En 1951, la France perd la pleine souveraineté de son industrie d’armement en se rendant dépendante de 5 autres États. Un tout nouvel espace de libre échange économique entre les plus grandes puissances mondiales apparaît. De Communauté européenne du charbon et de l’acier entre 6 pays (l’Allemagne, la Belgique, la France, l’Italie, le Luxembourg et les Pays-Bas), cet espace devient la Communauté économique européenne en 1958, pour devenir l’Union européenne en 1993. 22 pays rejoignent progressivement cette Union.
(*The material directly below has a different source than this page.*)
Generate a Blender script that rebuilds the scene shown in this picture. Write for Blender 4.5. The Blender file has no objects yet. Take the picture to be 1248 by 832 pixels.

Aujourd’hui 27 États vivent paisiblement unis et soumis à une réglementation économique commune. En l’espace de 70 ans, la norme est devenue l’unité, au point où le retrait du Royaume-Uni de cette communauté en 2020 provoque un profond émoi chez tous les peuples européens. Il est devenu évident désormais que l’unité est et restera la condition nécessaire à la paix et au progrès.

Mais il est moins évident que cette unité est conditionnée par la liberté du commerce. C’est en effet bien elle qui a permis aux pays affaiblis par la guerre de se redresser et de prospérer comme jamais ils ne l’avaient fait auparavant. L’Union européenne a été dès ses premiers jours un lieu de régulation de l’économie entre des États aux réglementations diverses. Elle a pour mission d’harmoniser ces réglementations pour garantir l’égalité entre les entrepreneurs de ces 27 États.

C’est l’objet de cette réforme de la franchise de la TVA. Le Conseil de l’Union européenne constatait en 2020 que chaque État membre accordait une exonération de la TVA aux petites entreprises, mais seulement si elles étaient établies sur son territoire. Cette exonération n’était pas accordée aux entreprises qui étaient établies dans un autre pays de l’Union. Le Conseil de l’UE décida de mettre fin à cette distorsion de la concurrence qui dissuadait le commerce entre les États. Il leur imposa donc de faire bénéficier de ce régime d’exonération toutes les entreprises peu importe leur origine ! Mais cela nécessitait d’harmoniser les règlementations européennes. Et cette obligation d’harmonisation a été imposée pour 2025.

C’est la raison pour laquelle au 1er janvier 2025, les conditions d’obtention de l’exonération de TVA ont changé. Pour permettre à tous les biens d’être vendus librement partout sur le territoire de l’Union européenne. Bien que pragmatique et peu émouvante, cette réforme est une mesure qui vise au maintien de la paix entre les États unis d’Europe.

Comme le dit Phil Knight, le fondateur de Nike : « lorsque les biens ne peuvent pas franchir les frontières, les soldats le font ».